### [WHAT IS REQUIRED]
Look through the data below. Collect every line where the word "camera" occurs.

### [DATA PROVIDED]
--------------------------------

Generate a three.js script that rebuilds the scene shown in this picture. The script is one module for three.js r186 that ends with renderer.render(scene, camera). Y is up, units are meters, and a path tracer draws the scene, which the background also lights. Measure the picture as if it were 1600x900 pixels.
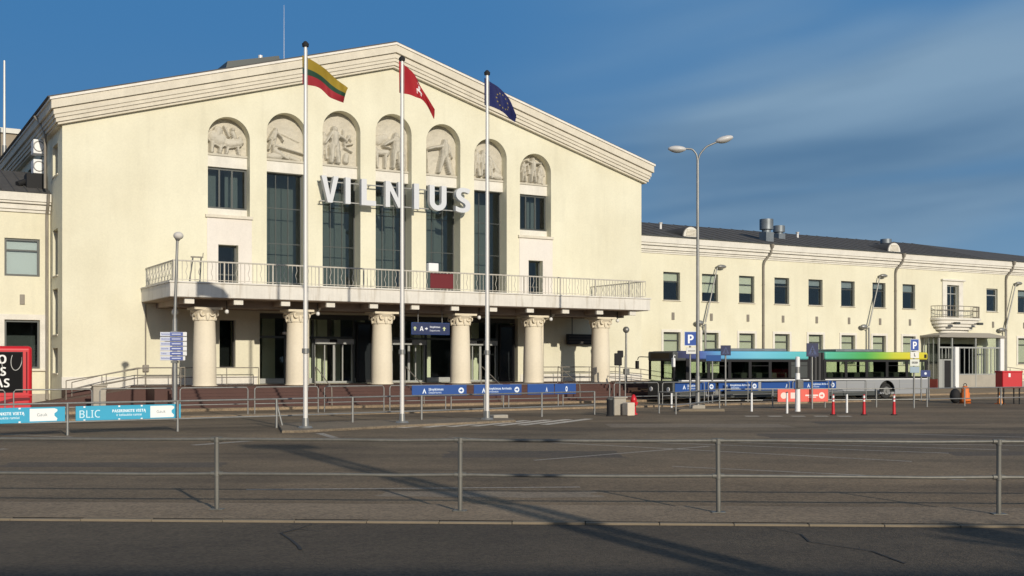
import * as THREE from 'three';
import { mergeGeometries } from 'three/addons/utils/BufferGeometryUtils.js';
import { RoundedBoxGeometry } from 'three/addons/geometries/RoundedBoxGeometry.js';
import { TextGeometry } from 'three/addons/geometries/TextGeometry.js';
import { FontLoader } from 'three/addons/loaders/FontLoader.js';

// ------------------------------------------------------------------ camera, sky, sun, exposure
// x runs along the terminal front, +z points out of it towards the car park. The car park is laid out at 30.6 degrees to the terminal.
const A = THREE.MathUtils.degToRad(30.6), EYE = new THREE.Vector3(0, 2.2, 59.4);
const scene = new THREE.Scene();
const camera = new THREE.PerspectiveCamera(2 * Math.atan(450 / 1770) * 180 / Math.PI, 16 / 9, 0.1, 6000);
camera.position.copy(EYE);
camera.lookAt(EYE.x + Math.sin(A), EYE.y, EYE.z - Math.cos(A));
camera.setViewOffset(1600, 900, 0, -117, 1600, 900);

const SUN_EL = THREE.MathUtils.degToRad(17.8), SUN_AZ = THREE.MathUtils.degToRad(4.6);       // sun behind the viewer, a little to the left of the facade's normal
const sunDir = new THREE.Vector3(-Math.sin(SUN_AZ) * Math.cos(SUN_EL), Math.sin(SUN_EL), Math.cos(SUN_AZ) * Math.cos(SUN_EL));

function hash(i, j, s) { let t = (i * 374761393 + j * 668265263 + s * 2147483647 + 1274126177) | 0; t = Math.imul(t ^ (t >>> 13), 1274126177); return ((t ^ (t >>> 16)) >>> 0) / 4294967296; }
function vnoise(x, y, px, py, s) {                                        // value noise that tiles every px, py
  const i = Math.floor(x), j = Math.floor(y), u = x - i, v = y - j, a = u * u * (3 - 2 * u), b = v * v * (3 - 2 * v);
  const w = (k, n) => ((k % n) + n) % n, h = (m, n) => hash(w(m, px), w(n, py), s);
  return (h(i, j) * (1 - a) + h(i + 1, j) * a) * (1 - b) + (h(i, j + 1) * (1 - a) + h(i + 1, j + 1) * a) * b;
}
function fbm(x, y, p, oct, s) { let t = 0, a = 0.5, n = 0; for (let o = 0; o < oct; o++) { t += a * vnoise(x, y, p, p, s + o); n += a; a *= 0.5; x *= 2; y *= 2; p *= 2; } return t / n; }
const mix = (a, b, t) => a + (b - a) * t, sat = (t) => Math.min(1, Math.max(0, t)), smooth = (a, b, t) => { t = sat((t - a) / (b - a)); return t * t * (3 - 2 * t); };

const AZ0 = Math.atan2(-Math.cos(A), Math.sin(A));
function makeSky() {
  const W = 2048, H = 1024, d = new Float32Array(W * H * 4), v = new THREE.Vector3();
  for (let y = 0; y < H; y++) for (let x = 0; x < W; x++) {
    const el = ((y + 0.5) / H - 0.5) * Math.PI, az = ((x + 0.5) / W - 0.5) * 2 * Math.PI;
    v.set(Math.cos(el) * Math.cos(az), Math.sin(el), Math.cos(el) * Math.sin(az));
    const e = Math.max(0, el), h = Math.exp(-e / 0.16), g = Math.acos(THREE.MathUtils.clamp(v.dot(sunDir), -1, 1));
    // clear air: deep blue above, paler towards the horizon, bright and warm round the sun
    const zen = 1 - 0.62 * smooth(0.33, 1.1, e);                          // darkest overhead, a right angle from the low sun
    const D = 180 / Math.PI, de = Math.max(0, el) * D, da = Math.atan2(Math.sin(az - AZ0), Math.cos(az - AZ0)) * D;   // degrees above the horizon, degrees right of the view
    const side = smooth(-4, 16, da) * (1 - smooth(120, 165, da)), hz = h * (0.55 + 0.6 * side);
    let r = mix(0.034, 0.170, hz) * zen, gg = mix(0.172, 0.335, hz) * zen, b = mix(0.410, 0.500, hz) * zen;
    const au = 1.7 * Math.exp(-g / 0.24) + 0.24 * Math.exp(-g / 0.8);
    r += au * 1.0; gg += au * 0.84; b += au * 0.62;
    if (el > -0.05) {                                                     // thin sheets and streaks of high cloud, thickest over the far end of the terminal
      const wq = fbm(da * 0.045 + 20, de * 0.10 + 5, 4096, 3, 14) - 0.5, t = de - 0.13 * da + wq * 3.2;
      const big = fbm(da * 0.035 + 40, t * 0.20 + 60, 4096, 4, 11), wisp = fbm(da * 0.06 + 30, t * 0.75 + 50, 4096, 5, 23), fine = fbm(da * 0.16 + 12, t * 2.2 + 80, 4096, 3, 37);
      const env = (1 - smooth(7.5, 16, de + wq * 8)) * (0.05 + 0.95 * side), veil = smooth(0.46, 0.72, big) * side * 0.42;
      const c = sat(env * (0.35 + 0.95 * smooth(0.32, 0.64, big * 0.75 + wisp * 0.25)) + veil);
      const l = sat(sat((big * 0.45 + wisp * 0.40 + fine * 0.15 - 0.40) * 3.4) * 0.62 + 0.55 * smooth(9.5, 14.5, de) + 0.62 * (1 - smooth(2.5, 6.5, de - 0.10 * da + wq * 2)));
      r = mix(r, mix(0.088, 0.240, l), c * 0.85); gg = mix(gg, mix(0.182, 0.365, l), c * 0.85); b = mix(b, mix(0.312, 0.495, l), c * 0.85);
    }
    if (el < 0) { const t = smooth(0, 0.12, -el); r = mix(r, 0.12, t); gg = mix(gg, 0.11, t); b = mix(b, 0.10, t); }
    d.set([r, gg, b, 1], (y * W + x) * 4);
  }
  const t = new THREE.DataTexture(d, W, H, THREE.RGBAFormat, THREE.FloatType);
  t.mapping = THREE.EquirectangularReflectionMapping; t.magFilter = THREE.LinearFilter; t.needsUpdate = true;
  return t;
}
const sky = makeSky();
scene.background = sky; scene.environment = sky;
const sun = new THREE.DirectionalLight(new THREE.Color(1, 0.908, 0.77), 3.5);
sun.position.copy(sunDir).multiplyScalar(160).add(new THREE.Vector3(30, 0, 15)); sun.target.position.set(30, 0, 15);
sun.castShadow = true; sun.shadow.mapSize.set(4096, 4096);
Object.assign(sun.shadow.camera, { left: -75, right: 75, top: 45, bottom: -45, near: 1, far: 400 });
scene.add(sun, sun.target);
const renderer = new THREE.WebGLRenderer({ antialias: true });
renderer.toneMapping = THREE.LinearToneMapping; renderer.toneMappingExposure = 1.0;
renderer.shadowMap.enabled = true;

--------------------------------

### [THE RESPONSE]
Generate a three.js script that rebuilds the scene shown in this picture. The script is one module for three.js r186 that ends with renderer.render(scene, camera). Y is up, units are meters, and a path tracer draws the scene, which the background also lights. Measure the picture as if it were 1600x900 pixels.
// ------------------------------------------------------------------ camera, sky, sun, exposure
const camera = new THREE.PerspectiveCamera(2 * Math.atan(450 / 1770) * 180 / Math.PI, 16 / 9, 0.1, 6000);
camera.position.copy(EYE);
camera.lookAt(EYE.x + Math.sin(A), EYE.y, EYE.z - Math.cos(A));
camera.setViewOffset(1600, 900, 0, -117, 1600, 900);
Object.assign(sun.shadow.camera, { left: -75, right: 75, top: 45, bottom: -45, near: 1, far: 400 });